§ The request
In exact form, please repeat the records from their opening line down to the line with "pine('pine_tree', 'tall black", including that line.

§ Records contained in a dataset
_ _ _ _ _ _ _
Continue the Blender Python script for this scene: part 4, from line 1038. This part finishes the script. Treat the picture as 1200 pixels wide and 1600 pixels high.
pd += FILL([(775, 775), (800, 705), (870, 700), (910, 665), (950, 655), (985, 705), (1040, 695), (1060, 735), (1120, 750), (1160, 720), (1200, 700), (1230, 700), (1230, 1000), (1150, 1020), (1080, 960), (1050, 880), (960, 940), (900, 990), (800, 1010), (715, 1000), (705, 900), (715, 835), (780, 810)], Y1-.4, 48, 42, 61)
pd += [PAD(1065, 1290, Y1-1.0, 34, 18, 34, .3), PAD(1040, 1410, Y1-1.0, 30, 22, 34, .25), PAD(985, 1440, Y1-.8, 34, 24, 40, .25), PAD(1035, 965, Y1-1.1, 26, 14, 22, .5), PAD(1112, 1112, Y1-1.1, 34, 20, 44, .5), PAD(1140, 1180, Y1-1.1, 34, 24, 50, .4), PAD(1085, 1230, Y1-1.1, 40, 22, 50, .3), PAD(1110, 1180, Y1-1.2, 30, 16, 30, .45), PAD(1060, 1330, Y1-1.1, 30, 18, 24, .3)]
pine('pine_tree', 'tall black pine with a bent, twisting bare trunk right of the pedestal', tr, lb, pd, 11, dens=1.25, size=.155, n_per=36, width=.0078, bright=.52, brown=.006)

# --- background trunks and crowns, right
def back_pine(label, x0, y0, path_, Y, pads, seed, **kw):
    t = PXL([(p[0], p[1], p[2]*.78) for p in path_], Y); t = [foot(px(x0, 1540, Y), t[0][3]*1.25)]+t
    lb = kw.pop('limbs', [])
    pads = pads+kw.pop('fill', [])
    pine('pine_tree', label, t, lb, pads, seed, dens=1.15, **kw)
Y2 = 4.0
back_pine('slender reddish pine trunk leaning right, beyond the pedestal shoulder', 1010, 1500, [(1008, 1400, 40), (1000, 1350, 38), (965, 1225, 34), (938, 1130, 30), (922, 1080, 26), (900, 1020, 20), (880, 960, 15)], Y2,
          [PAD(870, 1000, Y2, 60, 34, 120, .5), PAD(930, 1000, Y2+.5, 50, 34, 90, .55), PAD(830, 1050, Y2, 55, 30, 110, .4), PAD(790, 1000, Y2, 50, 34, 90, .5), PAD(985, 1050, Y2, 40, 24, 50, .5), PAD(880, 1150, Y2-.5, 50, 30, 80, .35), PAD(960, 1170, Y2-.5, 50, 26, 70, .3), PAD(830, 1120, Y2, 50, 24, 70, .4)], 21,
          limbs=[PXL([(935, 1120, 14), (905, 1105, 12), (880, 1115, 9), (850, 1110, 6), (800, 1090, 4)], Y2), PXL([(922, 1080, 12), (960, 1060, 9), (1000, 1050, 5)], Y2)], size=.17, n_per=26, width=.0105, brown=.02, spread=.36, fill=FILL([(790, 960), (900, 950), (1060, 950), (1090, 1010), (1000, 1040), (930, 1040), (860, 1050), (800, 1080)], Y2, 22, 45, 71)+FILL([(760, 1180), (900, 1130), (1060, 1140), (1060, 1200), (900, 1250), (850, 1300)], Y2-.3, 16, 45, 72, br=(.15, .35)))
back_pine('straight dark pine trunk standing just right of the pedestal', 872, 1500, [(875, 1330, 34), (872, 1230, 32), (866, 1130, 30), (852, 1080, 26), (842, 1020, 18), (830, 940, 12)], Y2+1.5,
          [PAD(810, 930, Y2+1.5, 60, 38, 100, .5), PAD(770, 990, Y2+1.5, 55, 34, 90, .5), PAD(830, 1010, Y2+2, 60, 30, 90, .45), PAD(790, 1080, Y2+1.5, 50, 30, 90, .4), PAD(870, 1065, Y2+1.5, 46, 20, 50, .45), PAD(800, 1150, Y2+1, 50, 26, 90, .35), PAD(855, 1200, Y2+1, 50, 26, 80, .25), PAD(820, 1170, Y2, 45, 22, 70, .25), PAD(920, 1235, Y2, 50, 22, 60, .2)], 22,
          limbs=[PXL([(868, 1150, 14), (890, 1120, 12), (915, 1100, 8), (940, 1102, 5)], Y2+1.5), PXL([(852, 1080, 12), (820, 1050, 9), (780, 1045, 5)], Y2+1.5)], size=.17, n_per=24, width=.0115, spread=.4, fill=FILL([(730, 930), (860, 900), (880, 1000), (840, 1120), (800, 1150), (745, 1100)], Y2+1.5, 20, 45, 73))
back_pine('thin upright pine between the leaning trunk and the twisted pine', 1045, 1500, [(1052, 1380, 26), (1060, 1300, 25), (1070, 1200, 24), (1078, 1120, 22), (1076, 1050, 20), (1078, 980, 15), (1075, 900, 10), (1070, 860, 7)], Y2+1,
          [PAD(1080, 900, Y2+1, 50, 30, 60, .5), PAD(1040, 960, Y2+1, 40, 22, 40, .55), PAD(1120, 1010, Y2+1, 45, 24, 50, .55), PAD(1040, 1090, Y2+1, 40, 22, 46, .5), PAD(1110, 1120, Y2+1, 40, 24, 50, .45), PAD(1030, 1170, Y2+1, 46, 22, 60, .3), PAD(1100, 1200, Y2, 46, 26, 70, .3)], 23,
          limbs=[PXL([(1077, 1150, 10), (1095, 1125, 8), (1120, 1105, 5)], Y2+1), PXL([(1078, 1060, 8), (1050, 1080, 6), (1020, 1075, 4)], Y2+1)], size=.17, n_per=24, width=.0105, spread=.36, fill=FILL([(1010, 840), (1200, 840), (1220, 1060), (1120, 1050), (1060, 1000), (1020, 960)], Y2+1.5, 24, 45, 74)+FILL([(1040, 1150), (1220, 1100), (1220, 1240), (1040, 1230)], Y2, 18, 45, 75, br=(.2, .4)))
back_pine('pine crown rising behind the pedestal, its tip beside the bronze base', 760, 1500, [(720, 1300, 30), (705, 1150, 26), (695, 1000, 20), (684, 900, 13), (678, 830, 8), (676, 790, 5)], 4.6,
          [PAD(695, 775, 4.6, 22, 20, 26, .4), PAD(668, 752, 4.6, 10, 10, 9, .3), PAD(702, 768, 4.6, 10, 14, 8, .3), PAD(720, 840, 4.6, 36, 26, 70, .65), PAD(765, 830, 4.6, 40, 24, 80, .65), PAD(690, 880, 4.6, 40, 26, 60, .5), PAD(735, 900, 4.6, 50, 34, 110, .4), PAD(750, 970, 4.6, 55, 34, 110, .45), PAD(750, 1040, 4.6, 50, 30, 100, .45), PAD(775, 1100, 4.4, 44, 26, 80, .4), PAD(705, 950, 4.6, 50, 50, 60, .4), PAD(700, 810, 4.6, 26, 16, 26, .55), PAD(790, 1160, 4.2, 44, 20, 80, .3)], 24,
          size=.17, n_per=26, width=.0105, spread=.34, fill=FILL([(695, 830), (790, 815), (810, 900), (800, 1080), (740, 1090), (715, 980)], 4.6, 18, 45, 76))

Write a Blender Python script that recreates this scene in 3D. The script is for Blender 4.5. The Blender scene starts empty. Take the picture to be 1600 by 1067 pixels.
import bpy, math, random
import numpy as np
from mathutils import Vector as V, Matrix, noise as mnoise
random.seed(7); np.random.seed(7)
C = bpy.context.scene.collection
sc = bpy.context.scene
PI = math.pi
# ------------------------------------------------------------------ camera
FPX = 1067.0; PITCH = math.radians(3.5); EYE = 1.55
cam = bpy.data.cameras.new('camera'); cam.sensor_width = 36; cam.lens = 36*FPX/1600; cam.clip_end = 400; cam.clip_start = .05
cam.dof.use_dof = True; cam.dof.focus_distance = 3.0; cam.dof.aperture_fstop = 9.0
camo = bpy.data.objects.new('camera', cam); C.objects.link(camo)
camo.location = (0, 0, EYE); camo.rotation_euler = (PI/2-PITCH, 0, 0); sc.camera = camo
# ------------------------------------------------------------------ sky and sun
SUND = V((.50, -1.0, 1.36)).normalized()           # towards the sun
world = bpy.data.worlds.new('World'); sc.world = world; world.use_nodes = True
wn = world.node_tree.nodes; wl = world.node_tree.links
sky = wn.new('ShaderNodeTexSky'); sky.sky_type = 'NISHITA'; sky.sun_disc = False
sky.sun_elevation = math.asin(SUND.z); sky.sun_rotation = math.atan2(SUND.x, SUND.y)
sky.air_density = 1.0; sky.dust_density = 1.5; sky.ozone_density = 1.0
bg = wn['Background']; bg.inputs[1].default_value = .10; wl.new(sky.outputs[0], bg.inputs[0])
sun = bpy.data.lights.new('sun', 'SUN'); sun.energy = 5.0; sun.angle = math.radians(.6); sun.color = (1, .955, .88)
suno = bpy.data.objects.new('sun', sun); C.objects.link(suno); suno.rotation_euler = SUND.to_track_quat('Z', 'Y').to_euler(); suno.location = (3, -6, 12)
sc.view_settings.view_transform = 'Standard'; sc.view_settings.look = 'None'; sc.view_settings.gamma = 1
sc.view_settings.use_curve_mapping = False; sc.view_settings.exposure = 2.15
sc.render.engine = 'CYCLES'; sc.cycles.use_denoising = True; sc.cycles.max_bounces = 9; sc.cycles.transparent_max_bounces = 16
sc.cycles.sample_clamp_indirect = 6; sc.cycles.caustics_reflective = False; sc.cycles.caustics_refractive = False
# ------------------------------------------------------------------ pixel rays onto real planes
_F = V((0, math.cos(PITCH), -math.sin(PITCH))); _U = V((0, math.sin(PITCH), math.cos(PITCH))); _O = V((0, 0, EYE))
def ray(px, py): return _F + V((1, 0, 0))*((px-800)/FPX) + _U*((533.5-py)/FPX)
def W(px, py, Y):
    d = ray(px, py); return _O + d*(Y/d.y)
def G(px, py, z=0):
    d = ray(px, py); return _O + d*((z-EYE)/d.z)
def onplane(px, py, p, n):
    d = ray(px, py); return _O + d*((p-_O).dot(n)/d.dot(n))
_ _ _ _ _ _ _
§ Output of the task
Continue the Blender Python script for this scene: part 4, from line 1038. This part finishes the script. Treat the picture as 1200 pixels wide and 1600 pixels high.
pd += FILL([(775, 775), (800, 705), (870, 700), (910, 665), (950, 655), (985, 705), (1040, 695), (1060, 735), (1120, 750), (1160, 720), (1200, 700), (1230, 700), (1230, 1000), (1150, 1020), (1080, 960), (1050, 880), (960, 940), (900, 990), (800, 1010), (715, 1000), (705, 900), (715, 835), (780, 810)], Y1-.4, 48, 42, 61)
pd += [PAD(1065, 1290, Y1-1.0, 34, 18, 34, .3), PAD(1040, 1410, Y1-1.0, 30, 22, 34, .25), PAD(985, 1440, Y1-.8, 34, 24, 40, .25), PAD(1035, 965, Y1-1.1, 26, 14, 22, .5), PAD(1112, 1112, Y1-1.1, 34, 20, 44, .5), PAD(1140, 1180, Y1-1.1, 34, 24, 50, .4), PAD(1085, 1230, Y1-1.1, 40, 22, 50, .3), PAD(1110, 1180, Y1-1.2, 30, 16, 30, .45), PAD(1060, 1330, Y1-1.1, 30, 18, 24, .3)]
pine('pine_tree', 'tall black pine with a bent, twisting bare trunk right of the pedestal', tr, lb, pd, 11, dens=1.25, size=.155, n_per=36, width=.0078, bright=.52, brown=.006)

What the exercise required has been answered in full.